James Smith and William Van Note were tanners and curriers and their yards were located near Fred Page’s blacksmith.

Jno. Bedell, 60 years ago, had an office on Baker’s wharf at the Lower Landing where the public sampled liquors and segars and furnished lodging for river travelers. The New York steamers landed their passengers all along the river by small boats or yawl at that time and Bedell was employed to take and fasten the line when the yawl came to the wharf. He exacted a fee of ten cents from every passenger who took passage on the steamboat, which probably was his compensation for his services. The steamboats of that day never came to the wharf. The passengers who landed were transferred to a yawl which always hung on the davits at the side of the steamer when not in use. Whenever a landing was to be made the yawl was lowered by a hook and tackle arrangement at the bow and stern to the water and by a step ladder from the guards of the boat the passenger descended into the yawl. The steamer then slowing up and passing beyond the wharf gave propulsion to the yawl by a line attached to the bow, and the captain by rudder directed the boat to the wharf. Freight was not carried on that time by the New York and Albany steamboats, not even between the terminal points.
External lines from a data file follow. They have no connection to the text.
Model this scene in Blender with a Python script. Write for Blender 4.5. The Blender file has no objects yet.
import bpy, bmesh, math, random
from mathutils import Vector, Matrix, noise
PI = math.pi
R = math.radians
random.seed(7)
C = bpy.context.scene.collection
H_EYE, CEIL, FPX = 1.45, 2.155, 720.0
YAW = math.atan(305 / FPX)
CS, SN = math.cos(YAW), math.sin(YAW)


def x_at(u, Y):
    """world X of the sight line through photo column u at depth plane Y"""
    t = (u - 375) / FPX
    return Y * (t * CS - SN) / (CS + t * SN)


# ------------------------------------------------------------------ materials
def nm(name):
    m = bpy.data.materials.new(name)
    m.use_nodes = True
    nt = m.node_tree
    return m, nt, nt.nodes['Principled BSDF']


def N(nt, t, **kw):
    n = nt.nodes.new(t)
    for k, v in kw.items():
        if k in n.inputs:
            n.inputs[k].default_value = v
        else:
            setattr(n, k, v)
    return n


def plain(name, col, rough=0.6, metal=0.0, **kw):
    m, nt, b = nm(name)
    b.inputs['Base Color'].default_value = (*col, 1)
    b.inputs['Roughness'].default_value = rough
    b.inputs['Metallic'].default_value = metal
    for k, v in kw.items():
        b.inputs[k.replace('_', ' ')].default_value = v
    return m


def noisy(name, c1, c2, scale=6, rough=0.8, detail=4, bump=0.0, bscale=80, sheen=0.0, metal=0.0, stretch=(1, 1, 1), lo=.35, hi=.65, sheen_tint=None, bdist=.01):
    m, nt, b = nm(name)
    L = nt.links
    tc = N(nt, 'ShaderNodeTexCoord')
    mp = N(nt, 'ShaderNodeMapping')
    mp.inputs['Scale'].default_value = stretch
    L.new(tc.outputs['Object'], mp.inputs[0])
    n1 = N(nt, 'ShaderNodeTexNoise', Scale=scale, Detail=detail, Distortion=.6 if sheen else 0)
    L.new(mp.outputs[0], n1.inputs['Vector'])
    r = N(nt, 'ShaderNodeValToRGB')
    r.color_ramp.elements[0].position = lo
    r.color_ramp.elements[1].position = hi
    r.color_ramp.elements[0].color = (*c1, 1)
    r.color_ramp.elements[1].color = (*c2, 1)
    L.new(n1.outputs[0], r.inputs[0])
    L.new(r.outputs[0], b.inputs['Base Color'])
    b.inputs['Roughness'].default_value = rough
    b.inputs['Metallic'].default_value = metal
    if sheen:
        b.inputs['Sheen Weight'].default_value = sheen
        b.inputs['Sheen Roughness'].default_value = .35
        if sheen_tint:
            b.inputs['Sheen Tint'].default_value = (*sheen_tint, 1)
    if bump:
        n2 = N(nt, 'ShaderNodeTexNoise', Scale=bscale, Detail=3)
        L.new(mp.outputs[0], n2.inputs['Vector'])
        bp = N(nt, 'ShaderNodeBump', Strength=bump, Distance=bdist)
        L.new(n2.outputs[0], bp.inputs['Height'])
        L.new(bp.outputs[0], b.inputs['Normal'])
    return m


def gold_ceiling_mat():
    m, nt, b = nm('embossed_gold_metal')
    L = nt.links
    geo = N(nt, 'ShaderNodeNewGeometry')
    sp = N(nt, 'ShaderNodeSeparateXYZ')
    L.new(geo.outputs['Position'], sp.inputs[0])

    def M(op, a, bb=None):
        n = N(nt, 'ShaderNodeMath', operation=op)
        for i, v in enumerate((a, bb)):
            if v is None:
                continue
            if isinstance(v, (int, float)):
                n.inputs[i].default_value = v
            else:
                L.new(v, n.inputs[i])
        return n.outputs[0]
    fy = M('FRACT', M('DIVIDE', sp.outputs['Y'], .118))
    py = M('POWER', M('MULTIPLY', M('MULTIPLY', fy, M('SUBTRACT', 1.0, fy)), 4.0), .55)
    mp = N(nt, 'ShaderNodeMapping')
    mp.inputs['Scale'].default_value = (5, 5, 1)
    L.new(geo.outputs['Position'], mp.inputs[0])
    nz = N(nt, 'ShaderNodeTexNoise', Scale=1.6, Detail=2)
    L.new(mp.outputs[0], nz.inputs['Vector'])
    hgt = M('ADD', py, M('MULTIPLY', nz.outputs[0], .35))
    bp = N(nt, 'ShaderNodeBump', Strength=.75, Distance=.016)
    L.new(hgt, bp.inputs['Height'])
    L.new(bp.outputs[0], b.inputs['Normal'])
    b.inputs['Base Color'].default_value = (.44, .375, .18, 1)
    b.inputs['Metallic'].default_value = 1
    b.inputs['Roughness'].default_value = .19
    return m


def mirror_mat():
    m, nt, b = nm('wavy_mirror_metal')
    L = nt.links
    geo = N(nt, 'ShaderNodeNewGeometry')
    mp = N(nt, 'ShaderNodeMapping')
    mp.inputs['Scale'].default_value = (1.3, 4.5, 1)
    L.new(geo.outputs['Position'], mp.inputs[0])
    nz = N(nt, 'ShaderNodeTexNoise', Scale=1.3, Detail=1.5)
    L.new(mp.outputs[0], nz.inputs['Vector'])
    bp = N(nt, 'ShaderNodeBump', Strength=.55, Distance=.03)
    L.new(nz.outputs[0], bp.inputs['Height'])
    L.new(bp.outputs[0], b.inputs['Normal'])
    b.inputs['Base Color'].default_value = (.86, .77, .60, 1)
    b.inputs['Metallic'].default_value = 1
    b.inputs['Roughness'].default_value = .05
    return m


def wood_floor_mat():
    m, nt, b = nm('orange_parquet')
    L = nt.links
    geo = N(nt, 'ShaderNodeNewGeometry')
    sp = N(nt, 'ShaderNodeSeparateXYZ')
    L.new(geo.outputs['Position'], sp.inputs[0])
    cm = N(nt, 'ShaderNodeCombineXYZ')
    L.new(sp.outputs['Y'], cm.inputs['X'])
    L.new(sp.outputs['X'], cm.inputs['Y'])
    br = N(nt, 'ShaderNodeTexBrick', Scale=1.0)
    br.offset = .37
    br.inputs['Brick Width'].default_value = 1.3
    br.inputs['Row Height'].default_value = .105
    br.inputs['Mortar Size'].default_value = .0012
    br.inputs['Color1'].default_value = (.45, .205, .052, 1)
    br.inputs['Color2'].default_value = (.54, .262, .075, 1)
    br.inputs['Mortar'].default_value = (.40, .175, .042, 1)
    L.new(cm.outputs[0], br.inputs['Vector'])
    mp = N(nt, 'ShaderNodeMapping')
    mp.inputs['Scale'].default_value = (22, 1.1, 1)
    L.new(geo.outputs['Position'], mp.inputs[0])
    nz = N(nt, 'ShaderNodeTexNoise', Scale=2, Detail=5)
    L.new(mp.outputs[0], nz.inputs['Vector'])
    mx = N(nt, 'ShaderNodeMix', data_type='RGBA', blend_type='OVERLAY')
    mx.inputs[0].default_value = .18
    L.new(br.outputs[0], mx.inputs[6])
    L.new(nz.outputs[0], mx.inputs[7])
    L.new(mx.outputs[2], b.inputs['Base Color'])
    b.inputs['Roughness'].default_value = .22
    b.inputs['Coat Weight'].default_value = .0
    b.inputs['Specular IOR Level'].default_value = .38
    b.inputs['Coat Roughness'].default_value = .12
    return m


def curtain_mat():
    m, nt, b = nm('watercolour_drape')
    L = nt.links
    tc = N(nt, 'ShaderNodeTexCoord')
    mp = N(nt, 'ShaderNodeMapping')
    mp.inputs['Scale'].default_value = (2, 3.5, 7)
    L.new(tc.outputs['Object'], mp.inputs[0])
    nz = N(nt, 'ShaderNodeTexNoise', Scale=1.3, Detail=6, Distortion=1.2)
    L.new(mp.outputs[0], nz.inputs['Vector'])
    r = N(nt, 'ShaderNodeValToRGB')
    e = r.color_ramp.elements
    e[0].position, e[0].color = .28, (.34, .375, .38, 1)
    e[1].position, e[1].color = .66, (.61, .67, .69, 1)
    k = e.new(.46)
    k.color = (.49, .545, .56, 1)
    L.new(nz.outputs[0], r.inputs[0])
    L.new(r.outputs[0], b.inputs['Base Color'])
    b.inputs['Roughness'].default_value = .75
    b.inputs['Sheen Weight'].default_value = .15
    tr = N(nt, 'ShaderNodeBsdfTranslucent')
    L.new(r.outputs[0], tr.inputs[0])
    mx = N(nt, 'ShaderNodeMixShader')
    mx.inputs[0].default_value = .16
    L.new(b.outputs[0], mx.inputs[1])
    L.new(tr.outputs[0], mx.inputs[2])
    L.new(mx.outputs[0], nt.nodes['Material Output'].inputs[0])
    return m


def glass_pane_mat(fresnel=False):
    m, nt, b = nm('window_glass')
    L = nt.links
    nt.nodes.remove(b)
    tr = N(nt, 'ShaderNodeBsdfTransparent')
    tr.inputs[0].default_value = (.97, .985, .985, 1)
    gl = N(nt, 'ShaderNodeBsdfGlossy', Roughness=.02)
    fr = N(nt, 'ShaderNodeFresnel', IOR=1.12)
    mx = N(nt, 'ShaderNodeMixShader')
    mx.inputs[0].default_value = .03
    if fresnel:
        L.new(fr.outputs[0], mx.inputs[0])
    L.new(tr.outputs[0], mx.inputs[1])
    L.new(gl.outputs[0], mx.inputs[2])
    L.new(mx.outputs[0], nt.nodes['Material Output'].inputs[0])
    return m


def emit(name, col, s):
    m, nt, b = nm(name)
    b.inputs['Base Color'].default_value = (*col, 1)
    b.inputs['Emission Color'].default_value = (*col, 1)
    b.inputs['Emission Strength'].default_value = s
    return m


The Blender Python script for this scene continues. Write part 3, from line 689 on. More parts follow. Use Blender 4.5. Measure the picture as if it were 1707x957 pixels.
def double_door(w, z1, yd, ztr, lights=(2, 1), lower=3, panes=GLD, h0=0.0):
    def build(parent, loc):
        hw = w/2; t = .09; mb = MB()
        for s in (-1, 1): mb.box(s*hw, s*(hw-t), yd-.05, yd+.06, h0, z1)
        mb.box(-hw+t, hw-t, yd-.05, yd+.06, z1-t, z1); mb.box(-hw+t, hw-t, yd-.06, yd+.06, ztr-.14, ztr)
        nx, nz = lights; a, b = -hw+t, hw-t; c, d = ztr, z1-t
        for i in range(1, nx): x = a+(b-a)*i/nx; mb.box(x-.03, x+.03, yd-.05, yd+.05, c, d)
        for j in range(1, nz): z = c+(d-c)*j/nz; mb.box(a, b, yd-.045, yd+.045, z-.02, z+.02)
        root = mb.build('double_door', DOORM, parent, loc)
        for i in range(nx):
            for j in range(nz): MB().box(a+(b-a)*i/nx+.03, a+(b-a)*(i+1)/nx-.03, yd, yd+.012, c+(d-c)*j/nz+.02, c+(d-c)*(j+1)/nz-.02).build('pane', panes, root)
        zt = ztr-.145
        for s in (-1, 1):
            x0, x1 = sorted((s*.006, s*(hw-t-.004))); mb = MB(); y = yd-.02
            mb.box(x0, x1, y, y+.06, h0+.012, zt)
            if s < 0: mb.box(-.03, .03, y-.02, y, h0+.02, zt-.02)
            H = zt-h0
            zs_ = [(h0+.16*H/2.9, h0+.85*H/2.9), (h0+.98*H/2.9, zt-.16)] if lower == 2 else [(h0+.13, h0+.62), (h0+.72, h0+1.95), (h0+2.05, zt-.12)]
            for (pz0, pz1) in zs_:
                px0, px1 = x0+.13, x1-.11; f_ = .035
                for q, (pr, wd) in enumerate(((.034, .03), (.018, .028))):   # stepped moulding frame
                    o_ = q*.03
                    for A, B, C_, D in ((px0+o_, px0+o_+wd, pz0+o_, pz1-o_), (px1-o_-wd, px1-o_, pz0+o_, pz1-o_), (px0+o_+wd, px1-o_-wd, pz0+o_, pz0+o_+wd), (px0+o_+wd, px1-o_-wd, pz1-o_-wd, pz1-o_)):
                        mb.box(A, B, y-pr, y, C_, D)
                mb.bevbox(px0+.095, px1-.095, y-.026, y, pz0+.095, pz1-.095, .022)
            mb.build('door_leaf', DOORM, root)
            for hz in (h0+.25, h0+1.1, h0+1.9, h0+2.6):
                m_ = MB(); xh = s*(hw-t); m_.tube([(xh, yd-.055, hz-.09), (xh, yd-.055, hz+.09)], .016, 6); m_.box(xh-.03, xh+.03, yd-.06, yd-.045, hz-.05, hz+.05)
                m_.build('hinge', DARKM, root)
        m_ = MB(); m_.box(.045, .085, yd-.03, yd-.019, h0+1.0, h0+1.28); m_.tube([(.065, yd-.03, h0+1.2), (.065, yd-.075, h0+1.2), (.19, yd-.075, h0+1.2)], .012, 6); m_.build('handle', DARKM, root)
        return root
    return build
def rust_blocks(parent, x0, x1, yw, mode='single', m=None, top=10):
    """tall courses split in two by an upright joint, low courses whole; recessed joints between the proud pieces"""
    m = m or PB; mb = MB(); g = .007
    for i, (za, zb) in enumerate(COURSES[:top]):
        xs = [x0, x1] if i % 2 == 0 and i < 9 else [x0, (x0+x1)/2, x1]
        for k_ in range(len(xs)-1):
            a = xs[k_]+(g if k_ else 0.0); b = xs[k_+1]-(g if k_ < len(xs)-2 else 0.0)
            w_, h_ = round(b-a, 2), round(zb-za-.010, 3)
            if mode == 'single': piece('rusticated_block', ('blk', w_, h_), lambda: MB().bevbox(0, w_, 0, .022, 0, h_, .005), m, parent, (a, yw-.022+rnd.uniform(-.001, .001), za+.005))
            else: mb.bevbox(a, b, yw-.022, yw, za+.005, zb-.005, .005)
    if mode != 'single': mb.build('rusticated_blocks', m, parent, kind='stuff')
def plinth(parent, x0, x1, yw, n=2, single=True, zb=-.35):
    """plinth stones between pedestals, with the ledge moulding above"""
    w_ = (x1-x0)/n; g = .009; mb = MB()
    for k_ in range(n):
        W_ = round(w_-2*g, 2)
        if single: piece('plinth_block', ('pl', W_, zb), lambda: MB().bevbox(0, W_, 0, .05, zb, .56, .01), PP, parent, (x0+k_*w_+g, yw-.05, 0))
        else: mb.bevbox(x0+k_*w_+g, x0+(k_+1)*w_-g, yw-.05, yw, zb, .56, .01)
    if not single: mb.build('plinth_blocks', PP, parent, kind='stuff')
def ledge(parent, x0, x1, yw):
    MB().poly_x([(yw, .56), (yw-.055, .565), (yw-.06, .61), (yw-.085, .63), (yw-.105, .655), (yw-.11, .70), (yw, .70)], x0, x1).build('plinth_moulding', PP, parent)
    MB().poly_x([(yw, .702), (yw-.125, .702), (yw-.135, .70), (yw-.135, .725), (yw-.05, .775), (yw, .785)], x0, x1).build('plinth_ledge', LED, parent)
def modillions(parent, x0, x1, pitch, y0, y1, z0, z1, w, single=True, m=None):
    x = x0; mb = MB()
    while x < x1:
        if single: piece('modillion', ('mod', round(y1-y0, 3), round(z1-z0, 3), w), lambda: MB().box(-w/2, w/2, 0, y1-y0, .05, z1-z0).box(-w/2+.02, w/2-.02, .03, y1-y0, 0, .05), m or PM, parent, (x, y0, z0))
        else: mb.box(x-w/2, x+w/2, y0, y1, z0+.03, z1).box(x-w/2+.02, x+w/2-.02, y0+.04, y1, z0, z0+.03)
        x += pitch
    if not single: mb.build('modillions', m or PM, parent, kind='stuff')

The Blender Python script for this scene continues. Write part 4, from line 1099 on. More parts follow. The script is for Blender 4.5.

The question has often been asked why the steamboats of that day did not come to at the wharf as they do now. That question is perhaps fully answered by the statement that the wharfs were not at that early period built and constructed as solidly and substantially as now. They were in fact only used by sail vessels and there was absolute danger especially when freshets and high tides occurred of some damage to the steamer. Fenders and other appliances along the face of the wharf to protect vessels were not then in use.

The above article, Mr. Editor, although very fragmentary, we trust will be none the less acceptable to the general public.

Another paper, taking in some of the representative men of the Middle Landing, reference to whom has hitherto been omitted, will perhaps finish this series. Other papers to follow will include the Upper Landing.